Con il suo minareto pendente, anzi storto – ribattezzato al-Hadba, “il gobbo” – era da secoli il simbolo di Mosul. Ma era anche il luogo dove Abu Bakr al-Baghdadi si era autoproclamato califfo, a luglio del 2014.
Ora la moschea di al-Nuri non c’è più: al suo posto, nelle ultime immagini satellitari scattate durante la battaglia, solo tante macerie.
Costruita nella seconda metà del XII secolo, rimaneggiata dai Persiani nel Cinquecento e intitolata a Nur al-Din Zengi, il potente principe dell’epoca delle crociate che la fece costruire, ora la moschea si è aggiunta alla conta delle vittime della battaglia di Mosul, un confronto serrato e spietato che si combatte da ottobre scorso. Da una parte qualche migliaio di miliziani jihadisti votati al martirio, dall’altra almeno dieci volte tanti soldati dell’esercito regolare iracheno (più gli irregolari e i peshmerga, che si sono fermati alle porte della città). In mezzo, a pagare il prezzo più caro, una città che un tempo aveva due milioni di abitanti ed era da secoli un faro della multiculturalità del Medio Oriente.
Secondo gli USA, la moschea è stata minata dai miliziani dell’ISIS: forse per non dare al nemico la soddisfazione di entrare in trionfo dove loro avevano proclamato la loro potenza, oppure per colpire le truppe di Baghdad, che nella loro lenta e pericolosa avanzata sono arrivate letteralmente a pochi passi dal luogo sacro.

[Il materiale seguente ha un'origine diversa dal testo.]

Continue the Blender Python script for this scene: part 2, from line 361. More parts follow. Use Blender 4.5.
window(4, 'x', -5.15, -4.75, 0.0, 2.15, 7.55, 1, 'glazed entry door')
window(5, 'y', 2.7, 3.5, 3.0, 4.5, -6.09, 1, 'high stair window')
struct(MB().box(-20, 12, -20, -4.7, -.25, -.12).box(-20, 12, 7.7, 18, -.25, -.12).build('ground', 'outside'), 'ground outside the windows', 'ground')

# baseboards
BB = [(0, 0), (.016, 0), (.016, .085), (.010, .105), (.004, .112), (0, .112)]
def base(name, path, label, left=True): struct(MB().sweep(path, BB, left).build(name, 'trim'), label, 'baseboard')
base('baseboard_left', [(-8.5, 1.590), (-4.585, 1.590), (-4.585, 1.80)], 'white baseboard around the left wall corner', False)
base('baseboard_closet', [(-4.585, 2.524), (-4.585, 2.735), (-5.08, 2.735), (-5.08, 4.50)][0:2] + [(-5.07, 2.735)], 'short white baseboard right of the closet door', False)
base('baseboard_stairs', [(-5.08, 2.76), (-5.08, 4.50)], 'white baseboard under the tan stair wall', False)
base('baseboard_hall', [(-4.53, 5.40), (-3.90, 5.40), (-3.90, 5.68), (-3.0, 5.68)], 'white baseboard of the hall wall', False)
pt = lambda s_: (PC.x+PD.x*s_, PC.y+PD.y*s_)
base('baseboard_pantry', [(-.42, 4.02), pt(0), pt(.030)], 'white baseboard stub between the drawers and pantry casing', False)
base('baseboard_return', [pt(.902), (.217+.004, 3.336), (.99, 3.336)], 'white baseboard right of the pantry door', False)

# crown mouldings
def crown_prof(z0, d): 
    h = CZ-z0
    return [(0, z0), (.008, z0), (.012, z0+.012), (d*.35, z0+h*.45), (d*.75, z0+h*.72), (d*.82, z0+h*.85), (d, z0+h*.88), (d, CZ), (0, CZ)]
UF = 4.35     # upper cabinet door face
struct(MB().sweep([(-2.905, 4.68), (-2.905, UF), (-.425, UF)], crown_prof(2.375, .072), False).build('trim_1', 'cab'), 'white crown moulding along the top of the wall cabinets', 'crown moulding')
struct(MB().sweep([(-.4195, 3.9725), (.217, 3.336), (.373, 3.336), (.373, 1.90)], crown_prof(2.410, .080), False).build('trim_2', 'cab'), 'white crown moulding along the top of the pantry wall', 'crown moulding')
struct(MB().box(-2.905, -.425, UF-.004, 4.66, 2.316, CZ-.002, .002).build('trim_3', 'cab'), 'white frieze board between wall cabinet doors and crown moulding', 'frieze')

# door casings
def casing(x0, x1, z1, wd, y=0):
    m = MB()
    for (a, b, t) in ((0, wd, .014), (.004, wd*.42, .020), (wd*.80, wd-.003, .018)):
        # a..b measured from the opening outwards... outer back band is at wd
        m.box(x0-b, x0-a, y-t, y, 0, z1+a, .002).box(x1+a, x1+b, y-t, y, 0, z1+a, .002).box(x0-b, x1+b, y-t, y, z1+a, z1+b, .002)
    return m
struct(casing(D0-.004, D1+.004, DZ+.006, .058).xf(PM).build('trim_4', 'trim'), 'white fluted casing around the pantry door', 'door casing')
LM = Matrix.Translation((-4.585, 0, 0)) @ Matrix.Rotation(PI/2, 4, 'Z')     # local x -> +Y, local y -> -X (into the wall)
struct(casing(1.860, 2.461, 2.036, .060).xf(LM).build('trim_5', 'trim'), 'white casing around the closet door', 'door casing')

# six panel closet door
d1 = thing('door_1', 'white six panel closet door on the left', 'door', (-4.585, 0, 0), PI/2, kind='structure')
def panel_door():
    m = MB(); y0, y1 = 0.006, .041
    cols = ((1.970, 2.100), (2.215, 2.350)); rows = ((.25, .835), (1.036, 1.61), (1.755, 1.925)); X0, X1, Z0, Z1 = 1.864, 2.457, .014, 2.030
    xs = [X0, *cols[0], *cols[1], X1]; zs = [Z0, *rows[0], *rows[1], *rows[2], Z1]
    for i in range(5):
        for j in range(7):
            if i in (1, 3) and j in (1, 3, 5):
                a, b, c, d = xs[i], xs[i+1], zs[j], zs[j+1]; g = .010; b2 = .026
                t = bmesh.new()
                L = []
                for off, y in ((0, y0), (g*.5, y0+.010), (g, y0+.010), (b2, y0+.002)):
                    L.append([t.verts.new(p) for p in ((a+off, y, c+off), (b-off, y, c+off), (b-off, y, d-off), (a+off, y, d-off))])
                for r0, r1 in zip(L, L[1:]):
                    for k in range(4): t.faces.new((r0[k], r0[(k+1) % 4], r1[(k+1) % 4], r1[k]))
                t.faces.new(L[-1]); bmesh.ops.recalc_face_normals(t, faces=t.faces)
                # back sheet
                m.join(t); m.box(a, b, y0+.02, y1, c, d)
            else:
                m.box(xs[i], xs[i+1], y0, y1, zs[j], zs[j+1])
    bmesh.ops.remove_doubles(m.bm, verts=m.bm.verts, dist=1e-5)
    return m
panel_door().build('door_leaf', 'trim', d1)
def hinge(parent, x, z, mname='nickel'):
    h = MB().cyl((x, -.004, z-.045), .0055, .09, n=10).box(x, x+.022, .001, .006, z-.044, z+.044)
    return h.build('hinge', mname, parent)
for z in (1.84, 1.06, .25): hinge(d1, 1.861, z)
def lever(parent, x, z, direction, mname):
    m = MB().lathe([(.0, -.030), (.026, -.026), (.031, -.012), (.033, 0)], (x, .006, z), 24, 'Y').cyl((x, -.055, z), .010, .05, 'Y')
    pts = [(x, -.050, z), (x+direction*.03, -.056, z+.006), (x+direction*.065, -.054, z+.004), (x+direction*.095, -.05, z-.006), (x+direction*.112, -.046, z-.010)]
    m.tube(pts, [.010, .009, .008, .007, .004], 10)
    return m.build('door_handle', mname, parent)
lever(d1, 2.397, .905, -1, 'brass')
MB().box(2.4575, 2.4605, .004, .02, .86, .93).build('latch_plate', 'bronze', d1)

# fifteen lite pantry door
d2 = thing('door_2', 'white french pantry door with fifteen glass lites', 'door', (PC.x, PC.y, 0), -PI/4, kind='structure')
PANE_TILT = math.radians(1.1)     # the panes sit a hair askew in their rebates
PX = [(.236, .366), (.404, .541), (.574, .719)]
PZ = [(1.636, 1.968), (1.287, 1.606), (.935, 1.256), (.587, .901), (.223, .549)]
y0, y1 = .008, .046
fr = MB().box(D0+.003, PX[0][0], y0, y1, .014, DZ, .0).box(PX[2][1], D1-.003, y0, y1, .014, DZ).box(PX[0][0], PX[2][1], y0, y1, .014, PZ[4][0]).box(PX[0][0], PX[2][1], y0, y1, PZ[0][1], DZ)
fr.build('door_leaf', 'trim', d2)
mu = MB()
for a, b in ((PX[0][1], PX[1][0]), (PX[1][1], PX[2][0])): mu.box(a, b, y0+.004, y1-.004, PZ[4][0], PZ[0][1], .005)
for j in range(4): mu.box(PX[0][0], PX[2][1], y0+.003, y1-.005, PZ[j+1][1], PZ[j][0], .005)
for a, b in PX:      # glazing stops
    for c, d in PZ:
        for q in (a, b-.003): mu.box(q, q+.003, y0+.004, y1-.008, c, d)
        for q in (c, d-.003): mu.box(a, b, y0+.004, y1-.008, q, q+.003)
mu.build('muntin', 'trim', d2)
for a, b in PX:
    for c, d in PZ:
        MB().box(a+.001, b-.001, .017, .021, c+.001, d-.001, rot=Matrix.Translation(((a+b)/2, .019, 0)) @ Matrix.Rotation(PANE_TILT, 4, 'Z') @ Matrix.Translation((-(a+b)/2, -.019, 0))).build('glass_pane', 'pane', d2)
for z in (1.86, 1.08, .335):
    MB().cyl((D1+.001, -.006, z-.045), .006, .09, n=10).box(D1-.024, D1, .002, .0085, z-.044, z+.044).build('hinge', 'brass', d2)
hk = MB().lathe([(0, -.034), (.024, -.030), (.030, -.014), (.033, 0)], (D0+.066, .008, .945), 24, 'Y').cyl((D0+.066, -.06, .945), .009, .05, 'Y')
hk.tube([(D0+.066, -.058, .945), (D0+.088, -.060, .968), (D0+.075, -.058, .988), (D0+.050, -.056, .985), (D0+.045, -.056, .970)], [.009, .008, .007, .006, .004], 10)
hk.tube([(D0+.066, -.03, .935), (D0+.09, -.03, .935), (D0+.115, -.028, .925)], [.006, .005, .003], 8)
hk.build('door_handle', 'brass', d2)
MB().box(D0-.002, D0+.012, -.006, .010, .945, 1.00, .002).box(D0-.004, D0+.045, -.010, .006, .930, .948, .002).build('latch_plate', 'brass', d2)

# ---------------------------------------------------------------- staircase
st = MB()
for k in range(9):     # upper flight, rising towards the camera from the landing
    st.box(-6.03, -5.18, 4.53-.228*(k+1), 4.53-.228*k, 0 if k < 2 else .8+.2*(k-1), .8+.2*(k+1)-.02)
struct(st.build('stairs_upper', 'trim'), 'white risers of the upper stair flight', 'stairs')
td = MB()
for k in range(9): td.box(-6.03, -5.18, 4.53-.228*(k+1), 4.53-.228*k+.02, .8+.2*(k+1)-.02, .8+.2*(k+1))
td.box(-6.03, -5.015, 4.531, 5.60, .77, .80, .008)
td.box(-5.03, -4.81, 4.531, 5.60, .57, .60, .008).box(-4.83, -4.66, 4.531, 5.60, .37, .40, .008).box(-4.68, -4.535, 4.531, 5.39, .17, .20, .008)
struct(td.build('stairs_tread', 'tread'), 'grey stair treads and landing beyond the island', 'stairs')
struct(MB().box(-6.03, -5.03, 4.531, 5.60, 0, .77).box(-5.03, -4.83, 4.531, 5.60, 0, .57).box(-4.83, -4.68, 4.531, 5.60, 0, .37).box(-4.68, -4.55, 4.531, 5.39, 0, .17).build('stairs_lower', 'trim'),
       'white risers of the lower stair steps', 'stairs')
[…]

Se così fosse, sarebbe l’ultima voce di una lunga lista di tesori del patrimonio culturale irrimediabilmente distrutti dai jihadisti; con l’aggravante di essere un luogo vivo e vissuto, oltre che un monumento, e per giunta inequivocabilmente islamico. Viceversa, secondo Amaq – l’agenzia di propaganda del Califfato – a compiere il misfatto sarebbero state bombe sganciate da aerei americani.
Prevedibilmente, Washington nega che a colpire la moschea possano essere stati i suoi bombardieri. Il portavoce della coalizione, il colonnello Ryan Dillon, ha detto che nel momento e nel luogo della distruzione non era in corso alcun raid.
Secondo il generale USA Joseph Martin, intervistato dalla BBC, la moschea era “uno dei più grandi tesori di Mosul e dell’Iraq”: distruggerla è “un crimine contro il popolo iracheno” commesso dall’ISIS, un “esempio del perché questa brutale organizzazione vada annientata”.
Secondo il premier iracheno Haider al-Abadi, distruggendo la moschea, l’ISIS ha presentato al mondo la sua “dichiarazione formale di sconfitta”.